TASK TO CARRY OUT: Your task is to repeat the listing exactly.

== RECORDED DATA

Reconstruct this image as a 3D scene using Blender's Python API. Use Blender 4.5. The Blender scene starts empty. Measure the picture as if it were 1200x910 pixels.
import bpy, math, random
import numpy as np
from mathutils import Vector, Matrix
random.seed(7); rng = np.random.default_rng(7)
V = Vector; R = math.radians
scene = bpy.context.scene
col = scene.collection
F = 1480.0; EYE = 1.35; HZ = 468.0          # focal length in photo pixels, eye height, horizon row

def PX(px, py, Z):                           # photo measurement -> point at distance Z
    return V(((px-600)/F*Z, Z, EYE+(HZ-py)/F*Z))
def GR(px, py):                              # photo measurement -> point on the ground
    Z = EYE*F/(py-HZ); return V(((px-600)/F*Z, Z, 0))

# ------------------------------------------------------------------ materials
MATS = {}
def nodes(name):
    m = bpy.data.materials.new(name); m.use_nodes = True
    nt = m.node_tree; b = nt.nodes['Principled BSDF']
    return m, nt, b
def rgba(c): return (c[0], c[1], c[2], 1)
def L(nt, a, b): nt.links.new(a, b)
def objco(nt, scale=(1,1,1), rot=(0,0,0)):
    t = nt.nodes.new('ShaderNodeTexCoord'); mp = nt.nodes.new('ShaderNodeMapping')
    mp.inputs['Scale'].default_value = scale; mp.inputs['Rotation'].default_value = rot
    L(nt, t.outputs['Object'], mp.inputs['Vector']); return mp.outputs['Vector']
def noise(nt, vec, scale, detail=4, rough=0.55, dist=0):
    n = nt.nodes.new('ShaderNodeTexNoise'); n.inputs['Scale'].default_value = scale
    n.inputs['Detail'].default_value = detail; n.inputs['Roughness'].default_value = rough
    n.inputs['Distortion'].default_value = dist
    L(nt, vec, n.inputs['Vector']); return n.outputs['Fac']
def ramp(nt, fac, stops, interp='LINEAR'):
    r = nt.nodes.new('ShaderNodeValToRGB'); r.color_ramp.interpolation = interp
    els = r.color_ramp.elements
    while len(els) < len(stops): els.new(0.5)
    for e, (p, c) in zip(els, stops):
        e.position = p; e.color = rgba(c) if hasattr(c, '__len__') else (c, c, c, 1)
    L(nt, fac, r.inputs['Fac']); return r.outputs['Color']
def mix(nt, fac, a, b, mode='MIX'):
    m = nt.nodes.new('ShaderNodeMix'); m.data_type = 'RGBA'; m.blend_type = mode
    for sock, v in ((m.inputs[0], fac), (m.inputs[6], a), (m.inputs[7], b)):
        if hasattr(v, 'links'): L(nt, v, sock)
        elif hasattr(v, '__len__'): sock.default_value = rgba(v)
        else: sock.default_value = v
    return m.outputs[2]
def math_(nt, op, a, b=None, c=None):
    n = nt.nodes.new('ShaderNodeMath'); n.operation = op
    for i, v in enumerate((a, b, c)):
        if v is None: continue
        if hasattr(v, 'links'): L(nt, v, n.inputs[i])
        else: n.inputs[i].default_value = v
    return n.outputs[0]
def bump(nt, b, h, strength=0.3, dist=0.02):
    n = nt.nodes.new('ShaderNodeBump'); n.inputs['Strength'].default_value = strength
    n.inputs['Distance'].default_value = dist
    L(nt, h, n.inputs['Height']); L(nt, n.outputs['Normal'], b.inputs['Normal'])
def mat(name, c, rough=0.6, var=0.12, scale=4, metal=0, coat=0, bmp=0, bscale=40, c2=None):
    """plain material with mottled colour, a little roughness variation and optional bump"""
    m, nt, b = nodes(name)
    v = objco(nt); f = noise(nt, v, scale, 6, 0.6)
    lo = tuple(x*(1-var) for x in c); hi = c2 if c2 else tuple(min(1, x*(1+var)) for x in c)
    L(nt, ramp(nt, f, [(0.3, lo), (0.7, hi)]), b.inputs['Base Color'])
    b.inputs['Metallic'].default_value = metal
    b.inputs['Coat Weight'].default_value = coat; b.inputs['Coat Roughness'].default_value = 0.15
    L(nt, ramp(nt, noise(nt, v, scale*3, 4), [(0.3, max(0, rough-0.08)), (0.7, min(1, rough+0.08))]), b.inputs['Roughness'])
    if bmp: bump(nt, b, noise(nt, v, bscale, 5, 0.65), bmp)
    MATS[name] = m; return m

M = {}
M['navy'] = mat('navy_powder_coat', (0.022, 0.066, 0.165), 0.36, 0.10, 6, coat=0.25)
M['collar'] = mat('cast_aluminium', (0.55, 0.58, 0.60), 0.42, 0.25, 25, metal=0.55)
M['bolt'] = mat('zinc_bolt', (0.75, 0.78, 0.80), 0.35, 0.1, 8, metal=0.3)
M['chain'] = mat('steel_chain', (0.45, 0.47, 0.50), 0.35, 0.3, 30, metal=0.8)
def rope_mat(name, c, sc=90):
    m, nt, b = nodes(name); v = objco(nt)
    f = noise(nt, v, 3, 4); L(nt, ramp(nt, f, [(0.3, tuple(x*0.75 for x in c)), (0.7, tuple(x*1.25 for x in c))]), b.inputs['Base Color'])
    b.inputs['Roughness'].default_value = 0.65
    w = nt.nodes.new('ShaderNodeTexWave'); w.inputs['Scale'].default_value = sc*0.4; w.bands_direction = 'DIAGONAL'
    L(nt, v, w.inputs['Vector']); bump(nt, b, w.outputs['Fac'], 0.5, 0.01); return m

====

COMPLETE ANSWER:
Reconstruct this image as a 3D scene using Blender's Python API. Use Blender 4.5. The Blender scene starts empty. Measure the picture as if it were 1200x910 pixels.
import bpy, math, random
import numpy as np
from mathutils import Vector, Matrix
random.seed(7); rng = np.random.default_rng(7)
V = Vector; R = math.radians
scene = bpy.context.scene
col = scene.collection
F = 1480.0; EYE = 1.35; HZ = 468.0          # focal length in photo pixels, eye height, horizon row

def PX(px, py, Z):                           # photo measurement -> point at distance Z
    return V(((px-600)/F*Z, Z, EYE+(HZ-py)/F*Z))
def GR(px, py):                              # photo measurement -> point on the ground
    Z = EYE*F/(py-HZ); return V(((px-600)/F*Z, Z, 0))

# ------------------------------------------------------------------ materials
MATS = {}
def nodes(name):
    m = bpy.data.materials.new(name); m.use_nodes = True
    nt = m.node_tree; b = nt.nodes['Principled BSDF']
    return m, nt, b
def rgba(c): return (c[0], c[1], c[2], 1)
def L(nt, a, b): nt.links.new(a, b)
def objco(nt, scale=(1,1,1), rot=(0,0,0)):
    t = nt.nodes.new('ShaderNodeTexCoord'); mp = nt.nodes.new('ShaderNodeMapping')
    mp.inputs['Scale'].default_value = scale; mp.inputs['Rotation'].default_value = rot
    L(nt, t.outputs['Object'], mp.inputs['Vector']); return mp.outputs['Vector']
def noise(nt, vec, scale, detail=4, rough=0.55, dist=0):
    n = nt.nodes.new('ShaderNodeTexNoise'); n.inputs['Scale'].default_value = scale
    n.inputs['Detail'].default_value = detail; n.inputs['Roughness'].default_value = rough
    n.inputs['Distortion'].default_value = dist
    L(nt, vec, n.inputs['Vector']); return n.outputs['Fac']
def ramp(nt, fac, stops, interp='LINEAR'):
    r = nt.nodes.new('ShaderNodeValToRGB'); r.color_ramp.interpolation = interp
    els = r.color_ramp.elements
    while len(els) < len(stops): els.new(0.5)
    for e, (p, c) in zip(els, stops):
        e.position = p; e.color = rgba(c) if hasattr(c, '__len__') else (c, c, c, 1)
    L(nt, fac, r.inputs['Fac']); return r.outputs['Color']
def mix(nt, fac, a, b, mode='MIX'):
    m = nt.nodes.new('ShaderNodeMix'); m.data_type = 'RGBA'; m.blend_type = mode
    for sock, v in ((m.inputs[0], fac), (m.inputs[6], a), (m.inputs[7], b)):
        if hasattr(v, 'links'): L(nt, v, sock)
        elif hasattr(v, '__len__'): sock.default_value = rgba(v)
        else: sock.default_value = v
    return m.outputs[2]
def math_(nt, op, a, b=None, c=None):
    n = nt.nodes.new('ShaderNodeMath'); n.operation = op
    for i, v in enumerate((a, b, c)):
        if v is None: continue
        if hasattr(v, 'links'): L(nt, v, n.inputs[i])
        else: n.inputs[i].default_value = v
    return n.outputs[0]
def bump(nt, b, h, strength=0.3, dist=0.02):
    n = nt.nodes.new('ShaderNodeBump'); n.inputs['Strength'].default_value = strength
    n.inputs['Distance'].default_value = dist
    L(nt, h, n.inputs['Height']); L(nt, n.outputs['Normal'], b.inputs['Normal'])
def mat(name, c, rough=0.6, var=0.12, scale=4, metal=0, coat=0, bmp=0, bscale=40, c2=None):
    """plain material with mottled colour, a little roughness variation and optional bump"""
    m, nt, b = nodes(name)
    v = objco(nt); f = noise(nt, v, scale, 6, 0.6)
    lo = tuple(x*(1-var) for x in c); hi = c2 if c2 else tuple(min(1, x*(1+var)) for x in c)
    L(nt, ramp(nt, f, [(0.3, lo), (0.7, hi)]), b.inputs['Base Color'])
    b.inputs['Metallic'].default_value = metal
    b.inputs['Coat Weight'].default_value = coat; b.inputs['Coat Roughness'].default_value = 0.15
    L(nt, ramp(nt, noise(nt, v, scale*3, 4), [(0.3, max(0, rough-0.08)), (0.7, min(1, rough+0.08))]), b.inputs['Roughness'])
    if bmp: bump(nt, b, noise(nt, v, bscale, 5, 0.65), bmp)
    MATS[name] = m; return m

M = {}
M['navy'] = mat('navy_powder_coat', (0.022, 0.066, 0.165), 0.36, 0.10, 6, coat=0.25)
M['collar'] = mat('cast_aluminium', (0.55, 0.58, 0.60), 0.42, 0.25, 25, metal=0.55)
M['bolt'] = mat('zinc_bolt', (0.75, 0.78, 0.80), 0.35, 0.1, 8, metal=0.3)
M['chain'] = mat('steel_chain', (0.45, 0.47, 0.50), 0.35, 0.3, 30, metal=0.8)
def rope_mat(name, c, sc=90):
    m, nt, b = nodes(name); v = objco(nt)
    f = noise(nt, v, 3, 4); L(nt, ramp(nt, f, [(0.3, tuple(x*0.75 for x in c)), (0.7, tuple(x*1.25 for x in c))]), b.inputs['Base Color'])
    b.inputs['Roughness'].default_value = 0.65
    w = nt.nodes.new('ShaderNodeTexWave'); w.inputs['Scale'].default_value = sc*0.4; w.bands_direction = 'DIAGONAL'
    L(nt, v, w.inputs['Vector']); bump(nt, b, w.outputs['Fac'], 0.5, 0.01); return m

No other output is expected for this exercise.